Igor Chursin
© Igor Chursin
About The Artist:
Igor Chursin (b. 1962) joined the Kharkiv art photography scene in 1989 with a portrait project. In 1991 – 1993 he exhibited Halomania – a series of decadent staged black and white or hand-colored images. The series was produced in collaboration with the artist Sergey Shmat. Shmat drew on Chursin’s black and white photographs and colored them using pencil, chalk or airbrush on the black and white photographs.
Halos and crescents, exotic props, mysterious ambiance, emphatic facial expressions and erotic poses of the models reveal the artist's ironic attitude to the pomp of commercial art tastes. N. Vakulina in her essay on Chursin's Halomania (Halomania, Top Foto, Feb. 1998, p.92) states that the images are simultaneously reminiscent of mass-produced calendars on religious themes and pseudo-pornographic postcards (at that time both products were illegally sold to passengers on trains by supposedly 'dumb' sellers).

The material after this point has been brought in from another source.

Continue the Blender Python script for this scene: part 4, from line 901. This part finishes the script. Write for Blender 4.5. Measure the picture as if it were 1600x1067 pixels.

In early 1990′s, Igor Chursin was renting a commercial photography studio where he earned a living making passport photos. It was the time when Ukraine became an independent state (1991). After decades of isolation many Ukrainians needed new passports since they could now travel behind the Iron Curtain to the West. In 1994 the artist immortalized that period in Ukraine's post-Soviet history producing his stunning Ukrainian-Mongolian Folk Art collages that consisted of hundreds of hand-colored passport photo images.